CARTA KUBRICK
La pubblicità di Kubrick
Emanuele
Donadio
È nota
la spasmodica attenzione del regista Stanley Kubrick (nato nel 1928 e morto nel
1999) alla chiusura filologica del proprio testo filmico: i tempi biblici di
lavorazione, impensabili per qualsivoglia sistema di produzione
cinematografica; l’assoluta invisibilità mediatica; l’operare sempre con lo
stesso gruppo ristretto di persone fidate, spesso famigliari; la trasformazione
della propria casa in ufficio; il non mostrare a nessuno dei premontati; la
distruzione del girato scartato... Ebbene Kubrick, sostanzialmente da sempre,
ha anche curato più o meno direttamente i materiali promozionali dei propri
film, che quindi assumono la connotazione di creazione kubrickiana.
Una
conseguenza della leggendaria indipendenza di Kubrick è il controllo assoluto
di ogni fase della vita del film. Praticamente, Kubrick è il produttore (per
conto di proprie e altrui società di produzione) di tutti i suoi lungometraggi
(eccetto il film su commissione Spartacus)

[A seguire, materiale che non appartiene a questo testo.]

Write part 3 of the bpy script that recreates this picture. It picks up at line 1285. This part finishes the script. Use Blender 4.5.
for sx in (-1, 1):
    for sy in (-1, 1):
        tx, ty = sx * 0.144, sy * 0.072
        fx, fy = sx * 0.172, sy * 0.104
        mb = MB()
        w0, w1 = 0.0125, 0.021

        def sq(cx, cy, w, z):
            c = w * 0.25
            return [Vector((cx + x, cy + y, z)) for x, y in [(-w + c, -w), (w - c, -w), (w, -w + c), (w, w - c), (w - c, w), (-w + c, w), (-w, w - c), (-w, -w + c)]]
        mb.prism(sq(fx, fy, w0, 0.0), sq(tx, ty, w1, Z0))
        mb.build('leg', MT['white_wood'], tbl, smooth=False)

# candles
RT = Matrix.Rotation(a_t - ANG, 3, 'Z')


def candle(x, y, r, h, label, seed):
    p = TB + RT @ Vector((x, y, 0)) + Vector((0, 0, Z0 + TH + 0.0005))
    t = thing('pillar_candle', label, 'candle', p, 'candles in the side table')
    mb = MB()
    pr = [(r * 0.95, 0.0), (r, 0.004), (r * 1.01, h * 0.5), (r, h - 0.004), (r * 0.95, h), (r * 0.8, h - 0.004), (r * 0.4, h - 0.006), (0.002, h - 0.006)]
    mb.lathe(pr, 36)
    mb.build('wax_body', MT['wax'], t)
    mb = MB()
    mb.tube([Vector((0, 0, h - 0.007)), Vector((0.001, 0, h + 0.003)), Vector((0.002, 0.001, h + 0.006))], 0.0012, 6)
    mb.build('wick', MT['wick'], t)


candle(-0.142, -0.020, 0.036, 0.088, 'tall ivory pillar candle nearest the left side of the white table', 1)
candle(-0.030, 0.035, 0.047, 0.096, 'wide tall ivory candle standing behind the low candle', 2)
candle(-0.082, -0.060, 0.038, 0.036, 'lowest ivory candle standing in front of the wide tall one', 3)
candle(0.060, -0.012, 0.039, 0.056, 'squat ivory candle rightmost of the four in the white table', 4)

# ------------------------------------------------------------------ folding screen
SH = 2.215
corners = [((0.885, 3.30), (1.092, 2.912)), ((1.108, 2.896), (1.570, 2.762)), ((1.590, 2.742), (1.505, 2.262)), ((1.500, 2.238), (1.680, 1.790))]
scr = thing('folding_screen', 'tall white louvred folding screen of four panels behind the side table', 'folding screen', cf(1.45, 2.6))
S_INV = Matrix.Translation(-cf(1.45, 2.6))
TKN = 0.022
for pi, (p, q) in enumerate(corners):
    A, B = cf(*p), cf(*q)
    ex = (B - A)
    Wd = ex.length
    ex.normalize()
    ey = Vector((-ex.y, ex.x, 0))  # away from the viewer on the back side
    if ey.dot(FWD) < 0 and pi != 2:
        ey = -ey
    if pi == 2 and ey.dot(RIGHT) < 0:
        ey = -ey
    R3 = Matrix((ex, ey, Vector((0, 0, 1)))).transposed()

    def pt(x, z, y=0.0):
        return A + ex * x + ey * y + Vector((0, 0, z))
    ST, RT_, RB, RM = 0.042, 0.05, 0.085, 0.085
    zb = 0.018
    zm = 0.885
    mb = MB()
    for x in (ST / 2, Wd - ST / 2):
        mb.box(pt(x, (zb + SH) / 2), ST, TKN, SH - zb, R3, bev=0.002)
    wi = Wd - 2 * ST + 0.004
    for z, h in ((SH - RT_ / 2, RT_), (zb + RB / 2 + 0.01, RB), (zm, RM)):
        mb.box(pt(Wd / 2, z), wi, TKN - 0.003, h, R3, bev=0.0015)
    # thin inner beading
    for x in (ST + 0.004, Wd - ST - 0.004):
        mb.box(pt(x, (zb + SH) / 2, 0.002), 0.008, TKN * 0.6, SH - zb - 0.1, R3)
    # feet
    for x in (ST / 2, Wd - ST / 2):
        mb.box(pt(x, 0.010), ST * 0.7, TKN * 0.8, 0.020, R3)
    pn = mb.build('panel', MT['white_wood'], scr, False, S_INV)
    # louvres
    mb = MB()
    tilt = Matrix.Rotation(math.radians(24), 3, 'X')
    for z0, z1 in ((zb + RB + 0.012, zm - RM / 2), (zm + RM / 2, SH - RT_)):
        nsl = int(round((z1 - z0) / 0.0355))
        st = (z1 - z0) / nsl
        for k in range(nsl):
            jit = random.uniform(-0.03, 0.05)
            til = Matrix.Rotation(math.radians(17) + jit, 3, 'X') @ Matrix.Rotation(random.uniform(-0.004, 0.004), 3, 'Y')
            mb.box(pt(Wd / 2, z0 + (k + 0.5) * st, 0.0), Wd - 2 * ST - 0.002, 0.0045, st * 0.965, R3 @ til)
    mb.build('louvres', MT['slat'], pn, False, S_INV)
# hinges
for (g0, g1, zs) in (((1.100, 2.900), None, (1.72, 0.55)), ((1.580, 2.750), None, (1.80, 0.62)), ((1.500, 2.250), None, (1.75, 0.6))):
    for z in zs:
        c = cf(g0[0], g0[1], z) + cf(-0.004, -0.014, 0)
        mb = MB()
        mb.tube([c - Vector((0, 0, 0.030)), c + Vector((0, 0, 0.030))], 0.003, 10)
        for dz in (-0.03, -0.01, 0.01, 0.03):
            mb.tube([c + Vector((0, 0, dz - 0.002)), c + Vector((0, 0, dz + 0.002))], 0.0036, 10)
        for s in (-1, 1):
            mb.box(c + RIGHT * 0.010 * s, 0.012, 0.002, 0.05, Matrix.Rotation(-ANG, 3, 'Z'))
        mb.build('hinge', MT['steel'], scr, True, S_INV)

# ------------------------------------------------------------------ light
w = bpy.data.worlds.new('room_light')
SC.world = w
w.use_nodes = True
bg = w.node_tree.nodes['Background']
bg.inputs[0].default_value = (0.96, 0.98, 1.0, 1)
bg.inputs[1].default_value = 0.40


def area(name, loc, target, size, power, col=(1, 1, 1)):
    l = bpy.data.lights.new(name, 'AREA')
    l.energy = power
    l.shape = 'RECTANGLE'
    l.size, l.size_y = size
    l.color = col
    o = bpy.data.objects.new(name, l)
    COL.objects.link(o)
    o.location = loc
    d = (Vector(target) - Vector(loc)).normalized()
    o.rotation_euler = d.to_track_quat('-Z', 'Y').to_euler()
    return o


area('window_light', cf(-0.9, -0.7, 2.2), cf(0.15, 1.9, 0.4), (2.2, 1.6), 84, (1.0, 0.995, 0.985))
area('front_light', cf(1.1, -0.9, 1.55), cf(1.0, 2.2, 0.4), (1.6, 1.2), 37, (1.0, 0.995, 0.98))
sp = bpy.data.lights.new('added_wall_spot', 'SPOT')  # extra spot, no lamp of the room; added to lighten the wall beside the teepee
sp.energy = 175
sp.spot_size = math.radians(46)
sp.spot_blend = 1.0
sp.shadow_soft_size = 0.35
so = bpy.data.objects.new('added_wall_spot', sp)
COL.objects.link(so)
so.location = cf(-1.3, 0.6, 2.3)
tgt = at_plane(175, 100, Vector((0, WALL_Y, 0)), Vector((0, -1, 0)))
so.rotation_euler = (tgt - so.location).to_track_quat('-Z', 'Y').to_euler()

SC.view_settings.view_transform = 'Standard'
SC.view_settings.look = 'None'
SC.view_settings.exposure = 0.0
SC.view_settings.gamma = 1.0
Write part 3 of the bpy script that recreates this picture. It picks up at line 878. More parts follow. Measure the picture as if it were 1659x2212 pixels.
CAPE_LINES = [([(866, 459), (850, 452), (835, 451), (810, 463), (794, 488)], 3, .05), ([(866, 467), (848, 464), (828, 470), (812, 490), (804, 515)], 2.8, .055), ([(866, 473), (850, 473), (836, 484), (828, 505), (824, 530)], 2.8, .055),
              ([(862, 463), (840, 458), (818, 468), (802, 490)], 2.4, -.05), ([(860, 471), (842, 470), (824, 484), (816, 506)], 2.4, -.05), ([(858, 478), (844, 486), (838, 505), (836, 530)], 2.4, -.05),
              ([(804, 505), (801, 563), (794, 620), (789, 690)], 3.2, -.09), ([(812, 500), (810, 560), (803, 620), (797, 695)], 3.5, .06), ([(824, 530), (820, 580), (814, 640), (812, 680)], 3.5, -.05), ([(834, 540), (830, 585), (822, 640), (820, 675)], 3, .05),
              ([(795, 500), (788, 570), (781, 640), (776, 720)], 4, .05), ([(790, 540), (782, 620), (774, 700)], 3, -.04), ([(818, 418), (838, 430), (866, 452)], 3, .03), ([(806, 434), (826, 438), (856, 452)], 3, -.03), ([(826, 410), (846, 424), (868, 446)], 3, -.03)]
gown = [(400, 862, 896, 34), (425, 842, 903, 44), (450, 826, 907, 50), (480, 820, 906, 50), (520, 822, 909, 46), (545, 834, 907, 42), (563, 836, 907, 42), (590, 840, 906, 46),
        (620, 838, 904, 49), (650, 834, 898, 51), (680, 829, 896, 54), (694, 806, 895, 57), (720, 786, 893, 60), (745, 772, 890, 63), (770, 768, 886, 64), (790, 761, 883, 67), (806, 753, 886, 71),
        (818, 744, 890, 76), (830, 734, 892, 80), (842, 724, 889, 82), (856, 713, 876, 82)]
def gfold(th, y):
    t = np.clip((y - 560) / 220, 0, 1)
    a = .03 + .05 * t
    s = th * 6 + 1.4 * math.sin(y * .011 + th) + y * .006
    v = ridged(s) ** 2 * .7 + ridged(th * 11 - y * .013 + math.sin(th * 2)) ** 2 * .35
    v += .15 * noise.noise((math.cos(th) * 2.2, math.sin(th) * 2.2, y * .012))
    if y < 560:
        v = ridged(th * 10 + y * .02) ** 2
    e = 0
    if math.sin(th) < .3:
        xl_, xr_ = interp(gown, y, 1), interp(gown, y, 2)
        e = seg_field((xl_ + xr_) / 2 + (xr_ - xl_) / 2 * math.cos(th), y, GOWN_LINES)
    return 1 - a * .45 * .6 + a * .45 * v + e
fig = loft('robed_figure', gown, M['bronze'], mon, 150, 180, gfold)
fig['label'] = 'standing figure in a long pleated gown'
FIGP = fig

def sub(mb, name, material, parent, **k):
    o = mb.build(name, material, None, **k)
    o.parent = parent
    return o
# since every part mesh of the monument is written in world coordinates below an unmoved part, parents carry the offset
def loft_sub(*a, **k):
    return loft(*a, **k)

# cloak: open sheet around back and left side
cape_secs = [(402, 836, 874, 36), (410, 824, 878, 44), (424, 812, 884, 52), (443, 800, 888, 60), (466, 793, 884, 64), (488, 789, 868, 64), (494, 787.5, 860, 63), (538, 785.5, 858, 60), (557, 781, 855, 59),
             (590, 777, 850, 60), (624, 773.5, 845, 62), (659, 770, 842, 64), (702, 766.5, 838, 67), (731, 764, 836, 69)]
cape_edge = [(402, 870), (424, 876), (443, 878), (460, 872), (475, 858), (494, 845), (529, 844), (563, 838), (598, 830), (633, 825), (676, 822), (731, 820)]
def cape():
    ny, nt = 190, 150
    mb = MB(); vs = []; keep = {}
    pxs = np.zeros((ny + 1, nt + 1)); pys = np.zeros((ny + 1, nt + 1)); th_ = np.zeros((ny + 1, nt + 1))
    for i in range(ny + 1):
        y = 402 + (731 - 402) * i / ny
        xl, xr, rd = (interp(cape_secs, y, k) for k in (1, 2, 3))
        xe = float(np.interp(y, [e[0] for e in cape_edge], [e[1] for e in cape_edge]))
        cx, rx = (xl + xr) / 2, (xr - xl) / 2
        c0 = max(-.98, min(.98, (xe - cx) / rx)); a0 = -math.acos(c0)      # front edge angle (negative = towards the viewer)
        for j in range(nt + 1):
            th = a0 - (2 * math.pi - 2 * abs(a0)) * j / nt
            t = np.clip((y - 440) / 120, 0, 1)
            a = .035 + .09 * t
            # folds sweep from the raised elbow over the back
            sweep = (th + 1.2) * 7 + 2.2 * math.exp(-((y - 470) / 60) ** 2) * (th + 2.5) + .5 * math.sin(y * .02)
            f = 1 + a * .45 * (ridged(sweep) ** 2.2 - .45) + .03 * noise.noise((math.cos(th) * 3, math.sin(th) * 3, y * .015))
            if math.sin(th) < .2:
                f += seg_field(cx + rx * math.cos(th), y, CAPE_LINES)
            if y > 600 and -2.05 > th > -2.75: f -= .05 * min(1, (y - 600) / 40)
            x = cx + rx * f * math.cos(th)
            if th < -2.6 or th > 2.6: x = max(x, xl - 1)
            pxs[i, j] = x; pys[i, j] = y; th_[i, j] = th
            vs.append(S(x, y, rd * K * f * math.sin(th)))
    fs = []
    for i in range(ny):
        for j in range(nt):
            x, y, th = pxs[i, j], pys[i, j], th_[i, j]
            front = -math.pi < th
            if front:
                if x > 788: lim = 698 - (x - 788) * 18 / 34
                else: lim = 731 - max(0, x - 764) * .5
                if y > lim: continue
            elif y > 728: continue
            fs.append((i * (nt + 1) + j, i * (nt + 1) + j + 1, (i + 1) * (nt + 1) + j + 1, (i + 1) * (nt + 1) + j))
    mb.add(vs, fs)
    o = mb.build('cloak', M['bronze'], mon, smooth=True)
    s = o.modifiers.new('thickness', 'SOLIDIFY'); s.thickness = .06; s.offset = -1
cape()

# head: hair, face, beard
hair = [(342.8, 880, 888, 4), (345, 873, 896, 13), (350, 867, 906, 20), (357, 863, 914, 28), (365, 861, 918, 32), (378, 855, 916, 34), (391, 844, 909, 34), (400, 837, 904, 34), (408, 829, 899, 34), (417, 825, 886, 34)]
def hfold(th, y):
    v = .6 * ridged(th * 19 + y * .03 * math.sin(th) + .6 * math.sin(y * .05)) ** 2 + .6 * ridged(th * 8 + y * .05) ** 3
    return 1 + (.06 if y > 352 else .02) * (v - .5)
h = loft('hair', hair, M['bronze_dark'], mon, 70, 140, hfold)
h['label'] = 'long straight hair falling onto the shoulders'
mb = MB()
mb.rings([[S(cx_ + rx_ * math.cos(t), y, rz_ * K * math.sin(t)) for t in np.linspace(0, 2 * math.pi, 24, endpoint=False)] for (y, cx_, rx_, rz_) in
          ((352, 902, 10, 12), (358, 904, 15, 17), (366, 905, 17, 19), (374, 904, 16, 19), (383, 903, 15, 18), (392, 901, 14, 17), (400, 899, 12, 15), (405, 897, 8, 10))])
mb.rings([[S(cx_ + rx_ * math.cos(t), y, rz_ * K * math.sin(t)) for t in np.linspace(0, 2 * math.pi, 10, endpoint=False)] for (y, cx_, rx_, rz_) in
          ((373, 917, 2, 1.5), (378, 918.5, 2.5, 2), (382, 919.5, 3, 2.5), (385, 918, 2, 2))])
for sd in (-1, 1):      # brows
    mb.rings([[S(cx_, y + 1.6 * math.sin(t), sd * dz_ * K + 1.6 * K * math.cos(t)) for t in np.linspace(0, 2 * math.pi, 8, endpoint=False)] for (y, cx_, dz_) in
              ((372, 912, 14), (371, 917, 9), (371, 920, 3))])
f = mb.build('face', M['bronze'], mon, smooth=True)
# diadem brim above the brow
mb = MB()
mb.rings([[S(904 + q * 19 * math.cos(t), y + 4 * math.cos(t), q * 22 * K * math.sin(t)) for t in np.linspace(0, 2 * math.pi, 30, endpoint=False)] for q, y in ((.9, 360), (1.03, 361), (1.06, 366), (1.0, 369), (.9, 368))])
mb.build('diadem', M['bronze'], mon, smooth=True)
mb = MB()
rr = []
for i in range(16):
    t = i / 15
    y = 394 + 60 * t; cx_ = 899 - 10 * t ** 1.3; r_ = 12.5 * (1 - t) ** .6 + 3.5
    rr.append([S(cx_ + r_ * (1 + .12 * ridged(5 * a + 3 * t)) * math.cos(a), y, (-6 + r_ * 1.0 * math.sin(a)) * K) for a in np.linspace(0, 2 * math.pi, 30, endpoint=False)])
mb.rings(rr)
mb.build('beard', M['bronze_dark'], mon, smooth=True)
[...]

e del suo primo cortometraggio. Cioè: il suo lavoro continua con la stessa
forza del regista per quel che concerne la produzione, la distribuzione e (ciò
che qui interessa) la commercializzazione dei suoi film. Qui c’è il primo
paradosso tipicamente kubrickiano, paradigmaticamente sintetizzato dalla sua
origine: è nato, vissuto e ha lavorato negli Stati Uniti d’America, a cui tutti
i suoi film sono riferiti nel contenuto e nei mezzi. Da Arancia meccanica, le sue opere sono prodotte e distribuite da una
delle più grandi società cinematografiche del mondo, la statunitense Warner
Brothers, che, pur di averlo nella propria scuderia, gli concesse questo potere
assoluto unico nella storia del cinema. Tuttavia, da Lolita ha realizzato i suoi film in Europa, dove ha vissuto dai
tempi di Arancia meccanica. È
pacifica la valenza di opera d’arte di ogni suo film e la propria intransigenza
verso qualsiasi compromesso autoriale (per convenzione: l’artista autore
europeo). Va però considerata la prospettiva di una
nuova ontologia dell’opera d’arte, secondo la
quale l’opera trova una sua componente essenziale nella distribuzione, in
quanto ne garantisce l’essere all’interno della società, sulla quale infatti
incide, dimostrando così di essere viva. Il film continua a vivere in
una serie di passaggi e l’infinità delle sue possibili ricezioni determina
l’inevitabile continuo rigenerarsi e fraintendersi del testo filmico con ciò
che gli sta attorno. In altre parole, è costante l’attenzione
a onorare quel patto tra istanze produttive e istanze ricettive, la continua
porosità tra interno ed esterno dell’opera, tra opera e contesto, tra testo e
paratesto, dunque il rapporto col pubblico, l’attenzione al mercato e
all’industria cinematografica convenzionalmente riferita agli Stati Uniti
d’America, nonché la permeabilità dell’opera col mondo desiderante dello
spettatore, la vita comunicativa dell’opera, e strumento materiale di ciò sono
gli epitesti o paratesti promozionali del film.